Man vergießt, dass die Bahn größter Immoblienbesitzer der Republik mit ca. 150-200 Mrd. Immobilienvermögen ist, jeder Cent mit Steuern gegründet.
Bei der geplanten Privatisierung sollten noch 75 Mrd. Instandhaltungskosten dem Steuerzahler für nächste 15. Jahre aufgehalst werden.
Dabei verpulvert die Bahn für zweckfremden Wahnsinn seit Jahren zig-Milliarden z.B. irgendwelche Verladehäfen in Wladiwostok (ähnlich Daimler: 30 Mrd für Chrysler).
Oder mal eben 4-8.Mrd in Stuttgart fürs Bahnhofverbuddeln, einfach weil’s ultimativ ist und der Kickback der lokalen Baufirmen so besser flutscht.
Und in Deutschland fahren die ICEs seit Enschede wissentlich weiter mit zerbröselnden Achsen, Türen fliegen raus, die Bahndämme zerfallen und die Züge schleichen nur noch überfüllt rum.
Die Wartungsintervalle der Züge werden nach wirtschaftlichen Vorgaben von fachfremden Beamtenhengsten bestimmt und in der Hauptstadt der drittgrößten Handelsnation laufen Besucher monatelang zu Fuß, weil die Bahn jahrelang die S-Bahn mutwillig ausbeutet und mangelnd Instand hält.
Und wenn wieder mal ne Ortschaft wegen Radbruch abfackelt, dann können sich die Angehörigen durch drei Instanzen 10 Jahre klagen, weil alles ja unvorhersehbar war.
Genauso die Situation bei Autobahnen - vom Steuerzahler zehnmal bezahlt. Jährlich werden 65 Mrd. an verkehrzugehörigen Steuern und Abgaben vom Staat kassiert, in Instandhaltung der Straßen fließen aber gerade 4.Mrd p.a. zurück (mal eben unauffällige Aufhebung der "Zweckbindung der Steuerabgaben" bereits unter Kohl!).
Nun muss die Hälfte der Autobahnen nicht mehr preiswert saniert sondern komplett ersetzt werden.

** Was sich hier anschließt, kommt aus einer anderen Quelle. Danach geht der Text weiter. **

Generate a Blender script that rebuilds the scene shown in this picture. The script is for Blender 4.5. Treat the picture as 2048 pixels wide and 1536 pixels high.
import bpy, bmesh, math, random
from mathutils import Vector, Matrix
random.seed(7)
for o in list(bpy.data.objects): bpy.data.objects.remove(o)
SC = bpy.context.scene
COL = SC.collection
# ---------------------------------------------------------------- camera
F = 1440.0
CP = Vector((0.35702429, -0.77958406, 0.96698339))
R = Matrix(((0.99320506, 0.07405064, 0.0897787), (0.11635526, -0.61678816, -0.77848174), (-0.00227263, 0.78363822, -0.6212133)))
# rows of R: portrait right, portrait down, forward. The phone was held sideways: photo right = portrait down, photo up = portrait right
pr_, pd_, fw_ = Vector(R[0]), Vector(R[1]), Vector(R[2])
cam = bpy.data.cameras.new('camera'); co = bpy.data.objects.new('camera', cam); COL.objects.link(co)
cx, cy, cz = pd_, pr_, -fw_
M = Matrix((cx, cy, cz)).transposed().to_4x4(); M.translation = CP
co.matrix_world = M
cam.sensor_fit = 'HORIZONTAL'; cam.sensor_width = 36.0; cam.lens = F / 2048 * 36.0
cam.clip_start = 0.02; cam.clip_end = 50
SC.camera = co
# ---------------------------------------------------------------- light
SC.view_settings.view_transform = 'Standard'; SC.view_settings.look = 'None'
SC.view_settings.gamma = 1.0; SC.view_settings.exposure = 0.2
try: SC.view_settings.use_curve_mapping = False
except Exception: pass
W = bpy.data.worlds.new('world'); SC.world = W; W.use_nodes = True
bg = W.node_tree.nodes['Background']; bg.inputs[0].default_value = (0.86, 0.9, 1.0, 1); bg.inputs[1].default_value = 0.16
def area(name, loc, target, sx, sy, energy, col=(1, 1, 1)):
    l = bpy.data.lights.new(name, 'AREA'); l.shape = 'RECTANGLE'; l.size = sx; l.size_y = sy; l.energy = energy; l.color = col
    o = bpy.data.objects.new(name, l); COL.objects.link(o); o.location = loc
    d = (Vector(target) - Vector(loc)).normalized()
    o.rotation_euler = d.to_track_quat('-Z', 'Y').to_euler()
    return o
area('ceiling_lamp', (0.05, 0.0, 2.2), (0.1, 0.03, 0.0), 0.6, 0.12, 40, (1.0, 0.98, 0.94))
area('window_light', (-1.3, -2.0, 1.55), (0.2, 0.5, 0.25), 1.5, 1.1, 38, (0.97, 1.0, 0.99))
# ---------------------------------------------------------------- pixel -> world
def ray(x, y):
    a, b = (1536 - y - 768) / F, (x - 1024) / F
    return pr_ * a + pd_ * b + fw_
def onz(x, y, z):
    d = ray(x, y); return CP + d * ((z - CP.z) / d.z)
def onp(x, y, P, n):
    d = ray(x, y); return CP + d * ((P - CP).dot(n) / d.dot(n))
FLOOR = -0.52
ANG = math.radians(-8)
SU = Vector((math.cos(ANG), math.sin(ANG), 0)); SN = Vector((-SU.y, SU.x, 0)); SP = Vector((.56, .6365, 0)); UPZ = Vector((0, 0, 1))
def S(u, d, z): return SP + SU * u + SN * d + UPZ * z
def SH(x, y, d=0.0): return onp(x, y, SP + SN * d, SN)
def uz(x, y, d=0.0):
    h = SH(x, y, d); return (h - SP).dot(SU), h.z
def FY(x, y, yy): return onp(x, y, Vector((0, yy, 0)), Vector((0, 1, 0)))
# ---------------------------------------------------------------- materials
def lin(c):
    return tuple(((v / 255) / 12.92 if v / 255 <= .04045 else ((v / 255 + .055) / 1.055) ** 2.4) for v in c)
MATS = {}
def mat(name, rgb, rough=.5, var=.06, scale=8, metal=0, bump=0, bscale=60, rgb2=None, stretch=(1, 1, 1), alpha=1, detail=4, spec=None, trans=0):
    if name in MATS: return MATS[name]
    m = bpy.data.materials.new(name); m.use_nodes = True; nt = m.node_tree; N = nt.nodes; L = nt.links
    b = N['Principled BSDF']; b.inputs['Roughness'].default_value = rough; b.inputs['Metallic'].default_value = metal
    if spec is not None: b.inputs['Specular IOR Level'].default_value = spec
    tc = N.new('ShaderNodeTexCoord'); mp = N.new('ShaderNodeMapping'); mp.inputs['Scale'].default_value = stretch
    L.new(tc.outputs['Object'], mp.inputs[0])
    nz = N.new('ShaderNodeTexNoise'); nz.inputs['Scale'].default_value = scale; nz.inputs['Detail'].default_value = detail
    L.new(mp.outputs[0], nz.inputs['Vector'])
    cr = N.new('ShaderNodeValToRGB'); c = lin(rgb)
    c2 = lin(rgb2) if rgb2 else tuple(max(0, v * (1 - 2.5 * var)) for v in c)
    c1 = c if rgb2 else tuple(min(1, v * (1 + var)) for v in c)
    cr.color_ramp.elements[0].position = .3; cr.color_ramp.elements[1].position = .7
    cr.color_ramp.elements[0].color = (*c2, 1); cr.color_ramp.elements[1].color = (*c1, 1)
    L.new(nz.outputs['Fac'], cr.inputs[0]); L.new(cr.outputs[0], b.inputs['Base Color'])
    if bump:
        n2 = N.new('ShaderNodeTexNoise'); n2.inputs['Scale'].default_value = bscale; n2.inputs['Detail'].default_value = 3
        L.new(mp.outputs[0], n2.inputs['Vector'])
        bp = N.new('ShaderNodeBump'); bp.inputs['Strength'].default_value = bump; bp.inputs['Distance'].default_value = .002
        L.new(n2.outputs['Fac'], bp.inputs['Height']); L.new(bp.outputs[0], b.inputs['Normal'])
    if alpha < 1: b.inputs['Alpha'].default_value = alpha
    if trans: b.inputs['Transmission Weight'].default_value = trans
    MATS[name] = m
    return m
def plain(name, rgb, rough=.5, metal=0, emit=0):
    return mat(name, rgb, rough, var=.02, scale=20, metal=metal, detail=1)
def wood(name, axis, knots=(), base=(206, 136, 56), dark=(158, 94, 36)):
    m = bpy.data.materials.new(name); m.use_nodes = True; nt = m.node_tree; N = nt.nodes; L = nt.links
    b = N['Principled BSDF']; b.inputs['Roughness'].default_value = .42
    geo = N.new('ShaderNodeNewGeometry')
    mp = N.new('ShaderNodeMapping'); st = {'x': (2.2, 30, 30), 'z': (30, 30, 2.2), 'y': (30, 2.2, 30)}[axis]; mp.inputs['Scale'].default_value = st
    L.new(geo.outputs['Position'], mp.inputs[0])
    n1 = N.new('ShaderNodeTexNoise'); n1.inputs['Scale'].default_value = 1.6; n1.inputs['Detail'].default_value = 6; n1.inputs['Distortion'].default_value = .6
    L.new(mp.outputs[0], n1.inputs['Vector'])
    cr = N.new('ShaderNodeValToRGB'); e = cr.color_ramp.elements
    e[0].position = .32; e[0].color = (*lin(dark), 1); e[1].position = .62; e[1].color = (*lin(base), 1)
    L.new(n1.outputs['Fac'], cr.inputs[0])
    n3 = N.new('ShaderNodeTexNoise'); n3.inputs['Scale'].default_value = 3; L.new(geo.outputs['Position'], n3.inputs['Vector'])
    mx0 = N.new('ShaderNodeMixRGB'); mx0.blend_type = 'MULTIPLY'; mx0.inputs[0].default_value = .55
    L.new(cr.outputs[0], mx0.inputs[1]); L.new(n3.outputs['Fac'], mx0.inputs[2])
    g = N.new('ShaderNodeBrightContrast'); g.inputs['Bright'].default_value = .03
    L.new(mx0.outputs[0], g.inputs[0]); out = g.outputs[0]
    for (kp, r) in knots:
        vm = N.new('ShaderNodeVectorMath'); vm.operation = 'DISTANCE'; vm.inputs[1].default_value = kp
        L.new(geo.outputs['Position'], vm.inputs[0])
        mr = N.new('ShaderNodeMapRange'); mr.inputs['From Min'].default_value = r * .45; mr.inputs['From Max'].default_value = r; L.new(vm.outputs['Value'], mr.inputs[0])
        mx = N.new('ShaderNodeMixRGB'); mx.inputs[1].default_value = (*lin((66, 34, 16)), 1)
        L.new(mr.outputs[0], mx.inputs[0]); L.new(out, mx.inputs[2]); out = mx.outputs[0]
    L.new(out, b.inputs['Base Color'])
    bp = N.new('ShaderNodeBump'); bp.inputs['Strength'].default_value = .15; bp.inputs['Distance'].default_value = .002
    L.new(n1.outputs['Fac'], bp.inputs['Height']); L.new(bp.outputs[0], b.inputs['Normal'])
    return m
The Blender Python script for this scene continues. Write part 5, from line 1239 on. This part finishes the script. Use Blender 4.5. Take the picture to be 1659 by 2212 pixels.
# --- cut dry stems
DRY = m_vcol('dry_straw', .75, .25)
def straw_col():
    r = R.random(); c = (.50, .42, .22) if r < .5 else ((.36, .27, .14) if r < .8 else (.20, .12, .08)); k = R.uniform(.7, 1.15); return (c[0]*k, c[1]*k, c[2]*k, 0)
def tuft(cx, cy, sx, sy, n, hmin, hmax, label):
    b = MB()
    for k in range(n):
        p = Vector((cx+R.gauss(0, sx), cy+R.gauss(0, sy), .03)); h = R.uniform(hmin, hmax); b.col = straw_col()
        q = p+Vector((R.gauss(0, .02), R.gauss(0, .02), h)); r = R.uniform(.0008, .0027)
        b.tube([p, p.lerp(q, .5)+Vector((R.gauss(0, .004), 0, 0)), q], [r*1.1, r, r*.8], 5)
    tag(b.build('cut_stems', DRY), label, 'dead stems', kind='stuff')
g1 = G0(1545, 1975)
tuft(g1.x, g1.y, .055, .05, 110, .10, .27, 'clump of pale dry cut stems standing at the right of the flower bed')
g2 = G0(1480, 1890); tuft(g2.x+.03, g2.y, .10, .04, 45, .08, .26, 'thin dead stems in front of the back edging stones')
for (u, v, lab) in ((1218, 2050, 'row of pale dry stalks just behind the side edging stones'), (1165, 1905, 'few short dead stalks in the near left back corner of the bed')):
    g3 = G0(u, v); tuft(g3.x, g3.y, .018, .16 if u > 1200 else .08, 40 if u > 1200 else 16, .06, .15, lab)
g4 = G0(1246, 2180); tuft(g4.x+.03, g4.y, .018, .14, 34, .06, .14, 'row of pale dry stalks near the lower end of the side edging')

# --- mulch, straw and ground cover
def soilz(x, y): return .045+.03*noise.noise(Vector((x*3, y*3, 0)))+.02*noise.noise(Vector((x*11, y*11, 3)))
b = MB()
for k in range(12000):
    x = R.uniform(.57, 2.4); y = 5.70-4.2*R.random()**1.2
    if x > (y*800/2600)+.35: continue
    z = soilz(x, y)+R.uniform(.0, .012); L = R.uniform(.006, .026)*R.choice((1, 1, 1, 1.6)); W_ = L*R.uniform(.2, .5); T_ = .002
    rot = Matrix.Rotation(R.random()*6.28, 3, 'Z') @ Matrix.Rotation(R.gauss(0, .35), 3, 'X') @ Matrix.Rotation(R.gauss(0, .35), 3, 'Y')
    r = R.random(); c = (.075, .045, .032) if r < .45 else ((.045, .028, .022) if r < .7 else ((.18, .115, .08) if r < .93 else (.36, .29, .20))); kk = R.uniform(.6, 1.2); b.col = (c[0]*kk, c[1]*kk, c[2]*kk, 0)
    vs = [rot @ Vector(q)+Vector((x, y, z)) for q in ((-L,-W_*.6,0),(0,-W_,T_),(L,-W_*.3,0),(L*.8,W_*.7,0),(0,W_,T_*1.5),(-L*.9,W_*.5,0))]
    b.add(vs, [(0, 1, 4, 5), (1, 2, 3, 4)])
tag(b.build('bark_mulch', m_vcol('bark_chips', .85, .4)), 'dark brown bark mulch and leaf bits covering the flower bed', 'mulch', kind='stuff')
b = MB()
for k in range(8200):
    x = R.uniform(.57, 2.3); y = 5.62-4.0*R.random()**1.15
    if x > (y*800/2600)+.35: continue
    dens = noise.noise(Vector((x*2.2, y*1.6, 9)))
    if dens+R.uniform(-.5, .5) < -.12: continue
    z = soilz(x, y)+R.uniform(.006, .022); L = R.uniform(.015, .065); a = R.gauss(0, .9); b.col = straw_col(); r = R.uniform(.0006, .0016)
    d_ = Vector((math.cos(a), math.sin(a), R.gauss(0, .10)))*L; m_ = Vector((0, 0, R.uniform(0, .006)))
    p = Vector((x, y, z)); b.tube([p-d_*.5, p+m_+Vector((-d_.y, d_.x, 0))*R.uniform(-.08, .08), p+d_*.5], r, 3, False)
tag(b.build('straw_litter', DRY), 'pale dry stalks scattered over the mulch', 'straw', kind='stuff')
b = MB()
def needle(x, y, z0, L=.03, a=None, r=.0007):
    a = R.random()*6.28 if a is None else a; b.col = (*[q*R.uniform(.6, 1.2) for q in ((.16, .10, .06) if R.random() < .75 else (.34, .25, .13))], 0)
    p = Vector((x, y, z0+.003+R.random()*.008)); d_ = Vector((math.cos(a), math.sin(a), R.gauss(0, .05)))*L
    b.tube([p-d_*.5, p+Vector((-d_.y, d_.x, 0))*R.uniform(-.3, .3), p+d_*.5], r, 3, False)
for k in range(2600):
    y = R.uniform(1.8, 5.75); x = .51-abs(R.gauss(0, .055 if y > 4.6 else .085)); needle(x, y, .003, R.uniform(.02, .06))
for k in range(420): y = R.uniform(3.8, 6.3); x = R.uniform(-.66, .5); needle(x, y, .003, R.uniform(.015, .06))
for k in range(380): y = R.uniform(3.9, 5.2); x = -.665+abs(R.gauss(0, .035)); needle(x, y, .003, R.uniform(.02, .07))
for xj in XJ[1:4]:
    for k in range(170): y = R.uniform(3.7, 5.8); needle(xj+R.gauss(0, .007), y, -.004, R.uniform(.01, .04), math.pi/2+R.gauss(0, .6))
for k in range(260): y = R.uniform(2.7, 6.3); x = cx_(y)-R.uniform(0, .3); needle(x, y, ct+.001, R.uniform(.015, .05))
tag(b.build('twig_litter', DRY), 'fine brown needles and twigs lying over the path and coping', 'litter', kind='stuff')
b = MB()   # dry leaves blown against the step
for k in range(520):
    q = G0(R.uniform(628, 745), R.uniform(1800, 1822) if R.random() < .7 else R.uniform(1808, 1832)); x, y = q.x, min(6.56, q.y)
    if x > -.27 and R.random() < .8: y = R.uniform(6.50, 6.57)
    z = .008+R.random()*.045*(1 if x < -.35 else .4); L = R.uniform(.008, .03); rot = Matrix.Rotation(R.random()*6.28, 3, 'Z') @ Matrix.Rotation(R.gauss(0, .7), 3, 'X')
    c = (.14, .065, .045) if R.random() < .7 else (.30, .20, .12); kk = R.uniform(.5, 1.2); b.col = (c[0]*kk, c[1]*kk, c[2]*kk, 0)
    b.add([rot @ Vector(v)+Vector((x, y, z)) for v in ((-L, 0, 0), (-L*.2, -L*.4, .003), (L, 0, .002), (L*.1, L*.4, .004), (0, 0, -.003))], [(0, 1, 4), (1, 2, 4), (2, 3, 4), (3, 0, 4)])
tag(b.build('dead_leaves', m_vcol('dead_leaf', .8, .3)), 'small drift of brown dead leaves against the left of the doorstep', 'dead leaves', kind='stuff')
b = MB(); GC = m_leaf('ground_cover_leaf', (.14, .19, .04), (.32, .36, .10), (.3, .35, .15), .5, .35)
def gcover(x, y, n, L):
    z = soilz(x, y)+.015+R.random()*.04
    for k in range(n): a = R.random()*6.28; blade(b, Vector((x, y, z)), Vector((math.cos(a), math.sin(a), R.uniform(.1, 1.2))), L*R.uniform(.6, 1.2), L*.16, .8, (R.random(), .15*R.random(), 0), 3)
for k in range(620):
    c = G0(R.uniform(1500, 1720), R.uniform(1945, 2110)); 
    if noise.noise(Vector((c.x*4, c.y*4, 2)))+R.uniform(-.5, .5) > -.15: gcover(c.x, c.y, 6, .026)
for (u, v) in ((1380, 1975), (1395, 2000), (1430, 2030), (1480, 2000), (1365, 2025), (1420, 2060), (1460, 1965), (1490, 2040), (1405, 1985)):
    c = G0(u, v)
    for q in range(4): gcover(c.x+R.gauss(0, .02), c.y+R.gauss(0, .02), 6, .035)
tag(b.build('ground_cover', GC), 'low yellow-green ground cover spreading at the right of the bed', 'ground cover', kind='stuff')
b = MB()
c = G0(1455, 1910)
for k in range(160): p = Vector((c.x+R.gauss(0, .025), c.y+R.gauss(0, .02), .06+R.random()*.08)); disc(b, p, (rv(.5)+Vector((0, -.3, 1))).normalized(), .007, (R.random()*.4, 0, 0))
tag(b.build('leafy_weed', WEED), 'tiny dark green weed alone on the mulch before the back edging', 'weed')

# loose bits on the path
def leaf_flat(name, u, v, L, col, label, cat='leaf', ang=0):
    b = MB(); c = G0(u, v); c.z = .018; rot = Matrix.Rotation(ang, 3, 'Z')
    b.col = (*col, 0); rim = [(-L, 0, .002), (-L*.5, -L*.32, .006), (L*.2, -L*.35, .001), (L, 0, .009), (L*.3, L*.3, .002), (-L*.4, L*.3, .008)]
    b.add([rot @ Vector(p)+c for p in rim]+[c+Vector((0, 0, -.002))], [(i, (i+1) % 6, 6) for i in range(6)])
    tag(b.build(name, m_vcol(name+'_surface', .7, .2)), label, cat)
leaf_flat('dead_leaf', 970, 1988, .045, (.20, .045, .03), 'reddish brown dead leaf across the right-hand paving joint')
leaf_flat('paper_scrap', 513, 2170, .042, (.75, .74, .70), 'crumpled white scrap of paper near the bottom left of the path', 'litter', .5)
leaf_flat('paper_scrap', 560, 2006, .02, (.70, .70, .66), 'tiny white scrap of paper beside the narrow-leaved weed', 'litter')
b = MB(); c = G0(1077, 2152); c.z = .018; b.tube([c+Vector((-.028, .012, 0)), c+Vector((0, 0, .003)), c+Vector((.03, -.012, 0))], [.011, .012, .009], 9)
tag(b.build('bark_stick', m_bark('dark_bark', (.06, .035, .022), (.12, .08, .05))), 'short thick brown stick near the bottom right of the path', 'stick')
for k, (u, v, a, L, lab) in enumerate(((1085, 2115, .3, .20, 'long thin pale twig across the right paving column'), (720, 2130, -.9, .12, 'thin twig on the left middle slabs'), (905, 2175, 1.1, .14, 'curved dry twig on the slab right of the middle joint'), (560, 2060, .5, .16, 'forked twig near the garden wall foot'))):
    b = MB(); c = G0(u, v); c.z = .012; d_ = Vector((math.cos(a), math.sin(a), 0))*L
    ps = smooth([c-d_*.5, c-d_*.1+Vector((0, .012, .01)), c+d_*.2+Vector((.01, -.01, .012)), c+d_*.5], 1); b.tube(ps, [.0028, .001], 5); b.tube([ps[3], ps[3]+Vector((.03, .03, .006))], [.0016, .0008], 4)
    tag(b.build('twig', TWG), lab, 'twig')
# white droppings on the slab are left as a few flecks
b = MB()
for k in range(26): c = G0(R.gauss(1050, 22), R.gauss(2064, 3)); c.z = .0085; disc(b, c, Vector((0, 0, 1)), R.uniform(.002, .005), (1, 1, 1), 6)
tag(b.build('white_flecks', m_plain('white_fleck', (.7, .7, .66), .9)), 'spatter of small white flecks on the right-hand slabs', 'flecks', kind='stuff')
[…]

Und dank PPP wird der Steuermichel ungefragt noch doppelt geschröpft, genauso wie bei Wasserversorgung, Kläranlagen, Gebäudeleasing quer in der Republik.
Nun also wieder mit großem Pathos und "fürs Vaterland" die PKW-Maut, Pickerl an Privatautobahnen und Benzinverteuerung fürs Klima.
Auch die neue Nationalaufgabe "Schlaglöcher" - früher hat keiner darüber geredet, es wurde als Kernpflicht der staatlichen Infrastrukturfürsorge einfach getan, nun produziert sich Ramsauer täglich halbes Jahr darüber - und trotzdem brechen wie früher in der DDR überall die Achsen.
Ähnlich glorreich die "Privatisierung" der Post.
Mittlerweile besitzt sie die Post in halb Lateinamerika und alle Luftdrehkreuze in USA, hier aber kann der Steuerzahler Pakete bei Tante Emma an der Wursttheke aufgeben.
.. und die Rente war ja bekanntlich "sicher", weil wir mit Ökosteuer seit 15 Jahren "für die Rente tanken"!